DATA BLOCK:

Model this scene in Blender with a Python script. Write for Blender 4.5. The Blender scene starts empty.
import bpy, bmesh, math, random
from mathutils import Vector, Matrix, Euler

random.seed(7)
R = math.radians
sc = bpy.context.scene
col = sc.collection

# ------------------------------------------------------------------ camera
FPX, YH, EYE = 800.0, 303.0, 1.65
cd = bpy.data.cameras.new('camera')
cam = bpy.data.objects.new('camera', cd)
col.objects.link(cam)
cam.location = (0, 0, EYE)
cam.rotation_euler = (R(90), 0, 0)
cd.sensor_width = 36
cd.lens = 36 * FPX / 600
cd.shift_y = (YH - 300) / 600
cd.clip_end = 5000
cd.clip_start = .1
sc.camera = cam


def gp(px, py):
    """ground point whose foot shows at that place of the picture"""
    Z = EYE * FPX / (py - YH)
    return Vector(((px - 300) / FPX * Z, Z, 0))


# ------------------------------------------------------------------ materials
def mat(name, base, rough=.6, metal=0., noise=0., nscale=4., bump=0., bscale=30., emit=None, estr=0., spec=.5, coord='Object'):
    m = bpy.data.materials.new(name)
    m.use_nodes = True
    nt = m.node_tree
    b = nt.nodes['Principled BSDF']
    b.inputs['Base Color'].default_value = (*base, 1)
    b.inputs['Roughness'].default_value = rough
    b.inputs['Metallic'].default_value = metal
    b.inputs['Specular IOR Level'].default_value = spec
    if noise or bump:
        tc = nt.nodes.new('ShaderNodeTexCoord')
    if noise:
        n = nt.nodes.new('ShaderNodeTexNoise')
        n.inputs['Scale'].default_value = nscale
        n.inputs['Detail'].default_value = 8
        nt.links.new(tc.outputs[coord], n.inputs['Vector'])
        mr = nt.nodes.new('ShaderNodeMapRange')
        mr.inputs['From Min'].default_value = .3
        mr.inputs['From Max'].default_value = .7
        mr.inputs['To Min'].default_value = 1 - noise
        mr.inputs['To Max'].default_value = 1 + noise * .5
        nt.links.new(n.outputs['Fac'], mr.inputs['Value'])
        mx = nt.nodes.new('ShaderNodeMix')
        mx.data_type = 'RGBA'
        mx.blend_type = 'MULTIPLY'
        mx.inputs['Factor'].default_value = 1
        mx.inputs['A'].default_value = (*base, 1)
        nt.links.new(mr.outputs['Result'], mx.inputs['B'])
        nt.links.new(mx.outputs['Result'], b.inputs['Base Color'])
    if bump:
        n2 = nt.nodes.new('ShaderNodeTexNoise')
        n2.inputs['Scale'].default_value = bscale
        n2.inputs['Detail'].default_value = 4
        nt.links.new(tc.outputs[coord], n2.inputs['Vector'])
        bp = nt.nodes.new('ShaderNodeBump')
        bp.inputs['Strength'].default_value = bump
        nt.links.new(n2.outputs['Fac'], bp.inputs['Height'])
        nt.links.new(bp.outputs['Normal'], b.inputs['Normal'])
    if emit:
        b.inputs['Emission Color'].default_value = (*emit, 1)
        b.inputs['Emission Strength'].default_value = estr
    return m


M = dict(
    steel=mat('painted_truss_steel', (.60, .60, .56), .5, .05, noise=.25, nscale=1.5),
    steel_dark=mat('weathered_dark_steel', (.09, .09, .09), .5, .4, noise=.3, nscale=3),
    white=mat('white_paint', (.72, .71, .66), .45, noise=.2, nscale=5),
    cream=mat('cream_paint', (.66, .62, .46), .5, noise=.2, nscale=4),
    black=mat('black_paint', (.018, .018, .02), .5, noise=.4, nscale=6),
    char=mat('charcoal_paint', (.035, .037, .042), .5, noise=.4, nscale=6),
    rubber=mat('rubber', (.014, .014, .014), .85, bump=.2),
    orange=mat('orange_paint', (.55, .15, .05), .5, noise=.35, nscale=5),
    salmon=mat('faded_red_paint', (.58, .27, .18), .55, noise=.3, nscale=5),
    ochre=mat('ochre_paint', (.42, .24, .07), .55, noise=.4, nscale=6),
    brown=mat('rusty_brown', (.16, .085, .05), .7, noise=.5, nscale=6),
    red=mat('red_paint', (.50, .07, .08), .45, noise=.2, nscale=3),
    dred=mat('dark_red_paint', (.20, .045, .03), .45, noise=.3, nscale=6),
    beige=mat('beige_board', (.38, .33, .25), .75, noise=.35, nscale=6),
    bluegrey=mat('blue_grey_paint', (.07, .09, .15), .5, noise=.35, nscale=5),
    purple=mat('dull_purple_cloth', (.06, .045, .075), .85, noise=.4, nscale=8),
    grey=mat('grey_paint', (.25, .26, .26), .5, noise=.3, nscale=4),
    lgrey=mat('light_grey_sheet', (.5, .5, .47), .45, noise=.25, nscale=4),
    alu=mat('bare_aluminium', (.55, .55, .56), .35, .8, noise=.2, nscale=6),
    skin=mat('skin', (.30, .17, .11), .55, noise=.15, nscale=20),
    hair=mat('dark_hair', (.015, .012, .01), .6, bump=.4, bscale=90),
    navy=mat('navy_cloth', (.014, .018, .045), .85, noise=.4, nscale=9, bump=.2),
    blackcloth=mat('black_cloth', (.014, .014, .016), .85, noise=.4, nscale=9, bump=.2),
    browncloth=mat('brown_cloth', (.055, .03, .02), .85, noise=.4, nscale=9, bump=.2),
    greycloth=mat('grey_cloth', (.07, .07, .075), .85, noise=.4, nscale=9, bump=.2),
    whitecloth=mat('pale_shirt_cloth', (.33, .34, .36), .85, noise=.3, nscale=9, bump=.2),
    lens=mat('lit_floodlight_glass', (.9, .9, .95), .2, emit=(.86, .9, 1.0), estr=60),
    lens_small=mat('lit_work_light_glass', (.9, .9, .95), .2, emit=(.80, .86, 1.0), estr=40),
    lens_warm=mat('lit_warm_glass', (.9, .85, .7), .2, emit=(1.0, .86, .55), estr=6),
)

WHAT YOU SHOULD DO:
Restate the data above word for word.

SOLUTION TO THIS EXERCISE:
Model this scene in Blender with a Python script. Write for Blender 4.5. The Blender scene starts empty.
import bpy, bmesh, math, random
from mathutils import Vector, Matrix, Euler

random.seed(7)
R = math.radians
sc = bpy.context.scene
col = sc.collection

# ------------------------------------------------------------------ camera
FPX, YH, EYE = 800.0, 303.0, 1.65
cd = bpy.data.cameras.new('camera')
cam = bpy.data.objects.new('camera', cd)
col.objects.link(cam)
cam.location = (0, 0, EYE)
cam.rotation_euler = (R(90), 0, 0)
cd.sensor_width = 36
cd.lens = 36 * FPX / 600
cd.shift_y = (YH - 300) / 600
cd.clip_end = 5000
cd.clip_start = .1
sc.camera = cam


def gp(px, py):
    """ground point whose foot shows at that place of the picture"""
    Z = EYE * FPX / (py - YH)
    return Vector(((px - 300) / FPX * Z, Z, 0))


# ------------------------------------------------------------------ materials
def mat(name, base, rough=.6, metal=0., noise=0., nscale=4., bump=0., bscale=30., emit=None, estr=0., spec=.5, coord='Object'):
    m = bpy.data.materials.new(name)
    m.use_nodes = True
    nt = m.node_tree
    b = nt.nodes['Principled BSDF']
    b.inputs['Base Color'].default_value = (*base, 1)
    b.inputs['Roughness'].default_value = rough
    b.inputs['Metallic'].default_value = metal
    b.inputs['Specular IOR Level'].default_value = spec
    if noise or bump:
        tc = nt.nodes.new('ShaderNodeTexCoord')
    if noise:
        n = nt.nodes.new('ShaderNodeTexNoise')
        n.inputs['Scale'].default_value = nscale
        n.inputs['Detail'].default_value = 8
        nt.links.new(tc.outputs[coord], n.inputs['Vector'])
        mr = nt.nodes.new('ShaderNodeMapRange')
        mr.inputs['From Min'].default_value = .3
        mr.inputs['From Max'].default_value = .7
        mr.inputs['To Min'].default_value = 1 - noise
        mr.inputs['To Max'].default_value = 1 + noise * .5
        nt.links.new(n.outputs['Fac'], mr.inputs['Value'])
        mx = nt.nodes.new('ShaderNodeMix')
        mx.data_type = 'RGBA'
        mx.blend_type = 'MULTIPLY'
        mx.inputs['Factor'].default_value = 1
        mx.inputs['A'].default_value = (*base, 1)
        nt.links.new(mr.outputs['Result'], mx.inputs['B'])
        nt.links.new(mx.outputs['Result'], b.inputs['Base Color'])
    if bump:
        n2 = nt.nodes.new('ShaderNodeTexNoise')
        n2.inputs['Scale'].default_value = bscale
        n2.inputs['Detail'].default_value = 4
        nt.links.new(tc.outputs[coord], n2.inputs['Vector'])
        bp = nt.nodes.new('ShaderNodeBump')
        bp.inputs['Strength'].default_value = bump
        nt.links.new(n2.outputs['Fac'], bp.inputs['Height'])
        nt.links.new(bp.outputs['Normal'], b.inputs['Normal'])
    if emit:
        b.inputs['Emission Color'].default_value = (*emit, 1)
        b.inputs['Emission Strength'].default_value = estr
    return m


M = dict(
    steel=mat('painted_truss_steel', (.60, .60, .56), .5, .05, noise=.25, nscale=1.5),
    steel_dark=mat('weathered_dark_steel', (.09, .09, .09), .5, .4, noise=.3, nscale=3),
    white=mat('white_paint', (.72, .71, .66), .45, noise=.2, nscale=5),
    cream=mat('cream_paint', (.66, .62, .46), .5, noise=.2, nscale=4),
    black=mat('black_paint', (.018, .018, .02), .5, noise=.4, nscale=6),
    char=mat('charcoal_paint', (.035, .037, .042), .5, noise=.4, nscale=6),
    rubber=mat('rubber', (.014, .014, .014), .85, bump=.2),
    orange=mat('orange_paint', (.55, .15, .05), .5, noise=.35, nscale=5),
    salmon=mat('faded_red_paint', (.58, .27, .18), .55, noise=.3, nscale=5),
    ochre=mat('ochre_paint', (.42, .24, .07), .55, noise=.4, nscale=6),
    brown=mat('rusty_brown', (.16, .085, .05), .7, noise=.5, nscale=6),
    red=mat('red_paint', (.50, .07, .08), .45, noise=.2, nscale=3),
    dred=mat('dark_red_paint', (.20, .045, .03), .45, noise=.3, nscale=6),
    beige=mat('beige_board', (.38, .33, .25), .75, noise=.35, nscale=6),
    bluegrey=mat('blue_grey_paint', (.07, .09, .15), .5, noise=.35, nscale=5),
    purple=mat('dull_purple_cloth', (.06, .045, .075), .85, noise=.4, nscale=8),
    grey=mat('grey_paint', (.25, .26, .26), .5, noise=.3, nscale=4),
    lgrey=mat('light_grey_sheet', (.5, .5, .47), .45, noise=.25, nscale=4),
    alu=mat('bare_aluminium', (.55, .55, .56), .35, .8, noise=.2, nscale=6),
    skin=mat('skin', (.30, .17, .11), .55, noise=.15, nscale=20),
    hair=mat('dark_hair', (.015, .012, .01), .6, bump=.4, bscale=90),
    navy=mat('navy_cloth', (.014, .018, .045), .85, noise=.4, nscale=9, bump=.2),
    blackcloth=mat('black_cloth', (.014, .014, .016), .85, noise=.4, nscale=9, bump=.2),
    browncloth=mat('brown_cloth', (.055, .03, .02), .85, noise=.4, nscale=9, bump=.2),
    greycloth=mat('grey_cloth', (.07, .07, .075), .85, noise=.4, nscale=9, bump=.2),
    whitecloth=mat('pale_shirt_cloth', (.33, .34, .36), .85, noise=.3, nscale=9, bump=.2),
    lens=mat('lit_floodlight_glass', (.9, .9, .95), .2, emit=(.86, .9, 1.0), estr=60),
    lens_small=mat('lit_work_light_glass', (.9, .9, .95), .2, emit=(.80, .86, 1.0), estr=40),
    lens_warm=mat('lit_warm_glass', (.9, .85, .7), .2, emit=(1.0, .86, .55), estr=6),
)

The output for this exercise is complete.